- _Records excerpted from a collection_
---------------
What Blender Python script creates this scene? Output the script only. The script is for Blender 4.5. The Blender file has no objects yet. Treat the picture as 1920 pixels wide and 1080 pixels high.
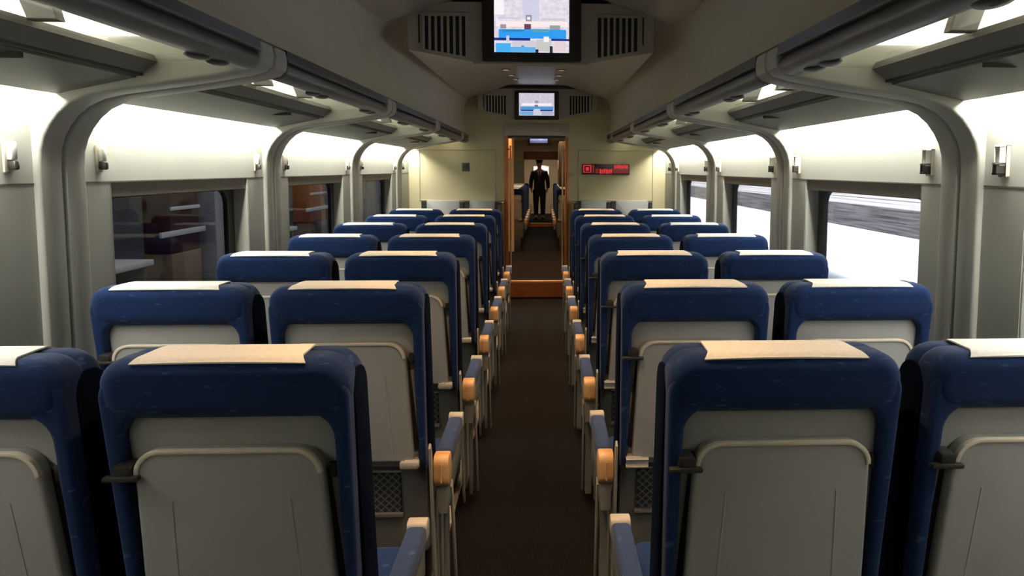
import bpy, bmesh, math, random
from mathutils import Vector, Matrix
random.seed(7)
D = bpy.data
SC = bpy.context.scene
COL = SC.collection
PI = math.pi
ZC = 1.445                     # camera height above the carriage floor

# ------------------------------------------------------------------ materials
def new_mat(name):
    m = D.materials.new(name); m.use_nodes = True
    nt = m.node_tree
    return m, nt, nt.nodes['Principled BSDF']

def pbr(name, col, rough=.5, metal=0., noise=.06, scale=30., bump=0., spec=.5, stretch=None, col2=None):
    m, nt, b = new_mat(name)
    b.inputs['Roughness'].default_value = rough
    b.inputs['Metallic'].default_value = metal
    b.inputs['Specular IOR Level'].default_value = spec
    tc = nt.nodes.new('ShaderNodeTexCoord')
    mp = nt.nodes.new('ShaderNodeMapping')
    if stretch: mp.inputs['Scale'].default_value = stretch
    nt.links.new(tc.outputs['Object'], mp.inputs['Vector'])
    n = nt.nodes.new('ShaderNodeTexNoise')
    n.inputs['Scale'].default_value = scale
    n.inputs['Detail'].default_value = 5
    nt.links.new(mp.outputs['Vector'], n.inputs['Vector'])
    r = nt.nodes.new('ShaderNodeValToRGB')
    a = [c * (1 - noise) for c in col]; z = [min(1, c * (1 + noise)) for c in col]
    if col2: a, z = list(col), list(col2)
    r.color_ramp.elements[0].position = .35; r.color_ramp.elements[1].position = .65
    r.color_ramp.elements[0].color = (*a, 1); r.color_ramp.elements[1].color = (*z, 1)
    nt.links.new(n.outputs['Fac'], r.inputs['Fac'])
    nt.links.new(r.outputs['Color'], b.inputs['Base Color'])
    if bump:
        bp = nt.nodes.new('ShaderNodeBump'); bp.inputs['Strength'].default_value = bump
        bp.inputs['Distance'].default_value = .002
        nt.links.new(n.outputs['Fac'], bp.inputs['Height'])
        nt.links.new(bp.outputs['Normal'], b.inputs['Normal'])
    return m

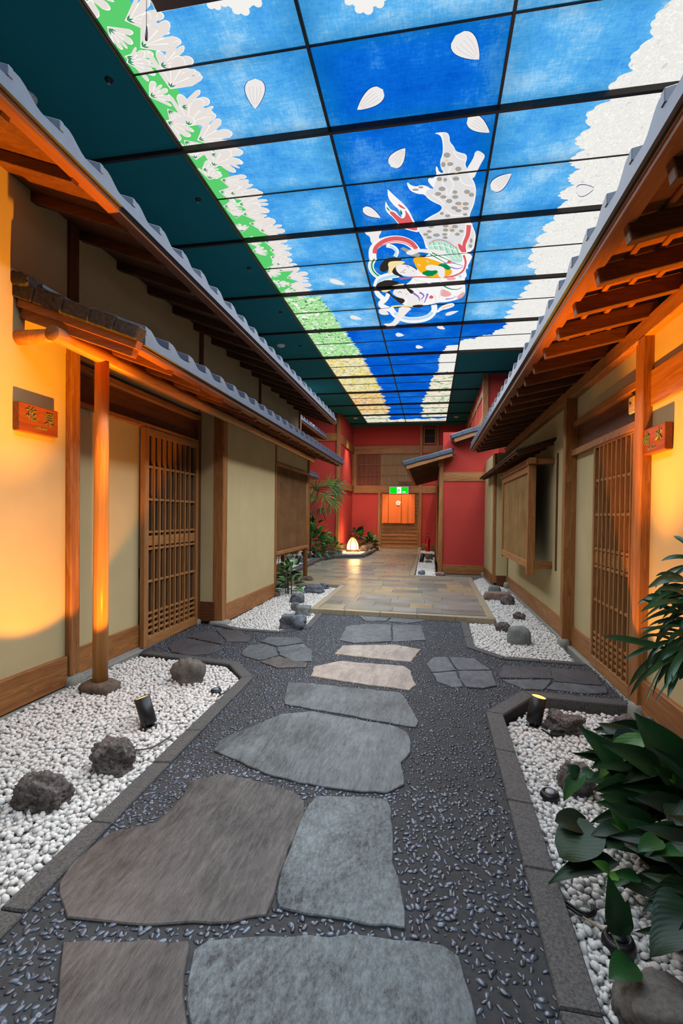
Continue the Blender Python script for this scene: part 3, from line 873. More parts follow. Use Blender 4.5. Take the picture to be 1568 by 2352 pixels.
part('case', plain('cream_plastic', (214, 190, 160), .4), dv, 1.315, 1.35, 3.56, 3.645, 1.908, 2.022, .006)
part('window', BLACKW, dv, 1.312, 1.316, 3.60, 3.625, 1.975, 1.985, .001)
part('button', plain('cream_button', (200, 176, 146), .4), dv, 1.312, 1.316, 3.592, 3.618, 1.945, 1.965, .001)

# hanging reed screen on the right house
hs = thing('hanging_reed_screen', (1.13, 6.85, .56), 'pale reed screen in a projecting wooden frame hung on the right wall', 'screen')
part('front_post', WD['Z'], hs, 1.078, 1.16, 5.80, 5.87, .555, 1.80)
part('front_post', WD['Z'], hs, 1.09, 1.15, 7.88, 7.95, .60, 1.80)
part('bottom_rail', WLT['Y'], hs, 1.085, 1.14, 5.87, 7.88, .625, .705)
part('top_rail', WD['Y'], hs, 1.072, 1.15, 5.74, 8.0, 1.80, 1.87)
part('inner_rail', WD['Y'], hs, 1.095, 1.14, 5.87, 7.88, 1.72, 1.80)
reeds(MB(), 1.118, -1, 5.87, 7.88, .70, 1.74, .012).build('reed_blind', REEDP, hs)
part('backing_board', WD['Z'], hs, 1.122, 1.135, 5.87, 7.88, .70, 1.74, .001)
part('side_rail', WD['X'], hs, 1.15, 1.345, 5.80, 5.86, .628, .711)
part('side_rail', WD['X'], hs, 1.15, 1.345, 7.88, 7.94, .628, .711)
part('bracket', WD['X'], hs, 1.06, 1.345, 5.77, 5.84, 1.80, 1.86)
part('bracket', WD['X'], hs, 1.06, 1.345, 7.90, 7.96, 1.80, 1.86)
part('wall_trim', WDK['Z'], hs, 1.33, 1.35, 5.60, 5.63, .628, 1.90)
sr = thing('lean_to_roof', (1.30, 7.7, 2.0), 'thin dark lean-to roof above the hanging reed screen', 'roof')
slab(sr, 'roof_board', WDK['X'], 1.35, 2.05, .94, 1.922, 5.75, 9.75, .014)
slab(sr, 'covering', KAWDK, 1.36, 2.068, .925, 1.936, 5.70, 9.80, .02)
for k in range(12):
    rafter(sr, WDK['X'], 1.34, 2.012, .965, 1.897, 5.82 + k * .34, .035, .032)
for k in range(9):
    MB().box(.95, .962, 7.0 + k * .17, 7.02 + k * .17, 1.918, 1.932, .001).build('copper_clip', plain('copper_clip_metal', (214, 150, 40), .3, .5, **{'Metallic': .8}), sr)

# ------------------------------------------------------------------ name boards
BRONZE = plain('verdigris_bronze', (132, 140, 84), .45, .5, nscale=90, var=.2, **{'Metallic': .35})
SIGNW = wood('sign_board_cedar', (112, 56, 28), (132, 70, 36), (148, 82, 44), axis='Y', rough=.4, scale=.5)
STROKES = {
 'hana': [[(.02, .80), (.98, .80)], [(.32, .98), (.34, .66)], [(.66, .98), (.62, .66)], [(.34, .62), (.22, .42), (.04, .26)], [(.24, .44), (.24, .02)],
          [(.90, .50), (.74, .38), (.54, .30)], [(.54, .64), (.54, .16), (.62, .06), (.84, .05), (.95, .10), (.96, .22)]],
 'mi': [[(.24, .95), (.24, .36)], [(.24, .94), (.78, .94), (.78, .36)], [(.26, .75), (.76, .75)], [(.26, .56), (.76, .56)], [(.24, .38), (.78, .38)],
        [(.42, .38), (.34, .18), (.06, .02)], [(.60, .38), (.60, .12), (.68, .04), (.86, .04), (.95, .08), (.97, .2)]],
 'kyoku': [[(.06, .70), (.06, .02)], [(.06, .70), (.94, .70), (.94, .02)], [(.35, .98), (.35, .04)], [(.65, .98), (.65, .04)], [(.06, .38), (.94, .38)], [(.06, .05), (.94, .05)]],
 'sui': [[(.52, .98), (.52, .06), (.40, .14)], [(.08, .66), (.38, .66), (.30, .40), (.04, .14)], [(.90, .80), (.72, .62), (.56, .54)], [(.55, .62), (.72, .32), (.98, .10)]]}
def kanji(parent, key, x, s, ya, za, w, h, flip):
    mb = MB()
    for st in STROKES[key]:
        pts = [Vector((ya + (-p[0] if flip else p[0]) * w, za + p[1] * h)) for p in st]
        n = len(pts)
        for i in range(n - 1):
            a, b = pts[i], pts[i + 1]
            d = (b - a).normalized(); nn = Vector((-d.y, d.x))
            horiz = abs(d.x) > abs(d.y) * 2.5
            w0 = .0028 if horiz else .0052
            w1 = w0 * (.6 if i == n - 2 and not horiz and n > 2 else 1)
            q = [a - d * .002 + nn * w0, b + d * .002 + nn * w1, b + d * .002 - nn * w1, a - d * .002 - nn * w0]
            V = [(x, p.x, p.y) for p in q] + [(x + s * .004, p.x, p.y) for p in q]
            mb.add(V, [(0, 1, 2, 3), (4, 5, 6, 7), (0, 1, 5, 4), (1, 2, 6, 5), (2, 3, 7, 6), (3, 0, 4, 7)])
    return mb.build('character', BRONZE, parent)
def flat_text(parent, txt, size, mw, mat, name='lettering'):
    cu = bpy.data.curves.new('lettering', 'FONT'); cu.body = txt; cu.size = size; cu.extrude = .0015; cu.align_x = 'CENTER'
    o = bpy.data.objects.new('tmp', cu); COL.objects.link(o)
    me = bpy.data.meshes.new_from_object(o.evaluated_get(bpy.context.evaluated_depsgraph_get()))
    bpy.data.objects.remove(o); bpy.data.curves.remove(cu)
    me.materials.clear(); me.materials.append(mat)
    return link(name, me, parent, mw)
sg = thing('name_board', (-2.49, 2.735, 1.78), 'wooden board lettered HANAMI with two bronze characters on the left wall', 'sign')
part('board', SIGNW, sg, -2.499, -2.452, 2.578, 2.893, 1.694, 1.870, .004)
kanji(sg, 'hana', -2.452, 1, 2.625, 1.768, .085, .078, False)
kanji(sg, 'mi', -2.452, 1, 2.772, 1.762, .085, .078, False)
flat_text(sg, 'HANAMI', .026, Matrix.Translation(Vector((-2.4515, 2.745, 1.724))) @ Matrix(((0, 0, 1, 0), (1, 0, 0, 0), (0, 1, 0, 0), (0, 0, 0, 1))), BRONZE)
sg = thing('name_board', (1.32, 3.18, 1.67), 'wooden board lettered KYOKUSUI with two bronze characters on the right wall', 'sign')
part('board', SIGNW, sg, 1.285, 1.329, 3.035, 3.33, 1.592, 1.748, .004)
kanji(sg, 'kyoku', 1.285, -1, 3.300, 1.652, .075, .070, True)
kanji(sg, 'sui', 1.285, -1, 3.150, 1.652, .085, .074, True)
flat_text(sg, 'KYOKUSUI', .022, Matrix.Translation(Vector((1.2845, 3.19, 1.617))) @ Matrix(((0, 0, -1, 0), (-1, 0, 0, 0), (0, 1, 0, 0), (0, 0, 0, 1))), BRONZE)
# ------------------------------------------------------------------ red walls at the far end
wb = struct('wall_back')
Y0 = 17.6
part('plaster_panel', REDPL, wb, -2.80, -1.83, Y0, Y0 + .1, .0, 2.06, .002)
part('plaster_panel', REDPL, wb, -.40, 1.2, Y0, Y0 + .1, .2, 2.3, .002)
part('plaster_panel', REDPL, wb, -2.80, -.34, Y0, Y0 + .1, 3.70, 4.5, .002)
part('plaster_panel', REDPL, wb, -.34, 2.0, Y0, Y0 + .1, 2.27, 4.5, .002)
part('wall_beam', WD['X'], wb, -2.75, -.36, Y0 - .04, Y0 + .1, 3.42, 3.71)
part('wall_beam', WD['X'], wb, -.30, .6, Y0 - .03, Y0 + .1, 3.44, 3.70)
part('wall_beam', WD['X'], wb, -2.75, .6, Y0 - .045, Y0 + .1, 2.02, 2.285)
part('plinth_board', WD['X'], wb, -.32, .25, Y0 - .02, Y0 + .05, .02, .24)
part('plinth_board', WD['X'], wb, -2.72, -1.84, Y0 - .02, Y0 + .05, .0, .24)
post(wb, -.40, -.31, Y0 - .06, Y0 + .05, .02, 4.42)
post(wb, .17, .25, Y0 - .05, Y0 + .05, 3.44, 4.42)
post(wb, -1.86, -1.765, Y0 - .06, Y0 + .05, .02, 2.05)
base_stone(wb, -.35, Y0 - .06, .16, .14, -.05, .10, 31)
base_stone(wb, -1.82, Y0 - .06, .16, .14, -.05, .08, 32)
# dark lattice window, high on the right
wn = struct('window_1', (0, Y0, 3.75))
part('window_frame', WD['X'], wn, -.27, .15, Y0 - .05, Y0, 3.745, 3.785)
part('window_frame', WD['X'], wn, -.27, .15, Y0 - .05, Y0, 4.28, 4.31)
part('window_frame', WD['Z'], wn, -.27, -.235, Y0 - .05, Y0, 3.785, 4.28)
part('window_frame', WD['Z'], wn, .12, .15, Y0 - .05, Y0, 3.785, 4.28)
part('pane', plain('dark_pane', (24, 28, 26), .7, .2), wn, -.235, .12, Y0 - .02, Y0 - .01, 3.785, 4.28, .001)
for k in range(7): part('lattice_bar', WDK['Z'], wn, -.19 + k * .045, -.183 + k * .045, Y0 - .035, Y0 - .02, 3.785, 4.28, .001)
part('lattice_bar', WDK['X'], wn, -.235, .12, Y0 - .037, Y0 - .022, 4.03, 4.04, .001)
# long lattice window over the door
wn = struct('window_2', (-1.5, Y0, 2.3))
part('screen_panel', wood('red_brown_panel', (112, 48, 34), (134, 60, 42), (150, 72, 50), axis='Z'), wn, -2.66, -1.78, Y0 + .04, Y0 + .06, 2.285, 3.42, .001)
part('screen_panel', wood('straw_panel', (146, 116, 76), (170, 138, 92), (188, 156, 108), axis='Z'), wn, -1.78, -.40, Y0 + .03, Y0 + .06, 2.285, 3.42, .001)
for k in range(44):
    x = -2.62 + k * .051
    m = WLT['Z'] if k % 3 == 0 else WD['Z']
    part('lattice_bar', m, wn, x, x + (.014 if k % 3 == 0 else .008), Y0 - .02, Y0 + .0, 2.285, 3.42, .001)
for z in (2.66, 3.04): part('lattice_rail', WLT['X'], wn, -2.66, -.40, Y0 - .012, Y0 + .006, z - .009, z + .009, .001)
part('window_frame', WD['Z'], wn, -2.81, -2.645, Y0 - .04, Y0 + .05, 2.285, 3.42)
for k in range(6):
    part('transom_slat', WD['Z'], wn, -1.10 + k * .13, -1.09 + k * .13, Y0 - .03, Y0 - .02, 2.30, 2.44, .001)
part('transom_board', WDK['X'], wn, -1.14, -.42, Y0 + .0, Y0 + .02, 2.30, 2.44, .001)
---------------
- _Problem details_
Using the entries above, repeat only the lines from the one containing "Continue the Blender" through the one containing "1.945, 1.965, .001)", end lines included.

- _Response below_
Continue the Blender Python script for this scene: part 3, from line 873. More parts follow. Use Blender 4.5. Take the picture to be 1568 by 2352 pixels.
part('case', plain('cream_plastic', (214, 190, 160), .4), dv, 1.315, 1.35, 3.56, 3.645, 1.908, 2.022, .006)
part('window', BLACKW, dv, 1.312, 1.316, 3.60, 3.625, 1.975, 1.985, .001)
part('button', plain('cream_button', (200, 176, 146), .4), dv, 1.312, 1.316, 3.592, 3.618, 1.945, 1.965, .001)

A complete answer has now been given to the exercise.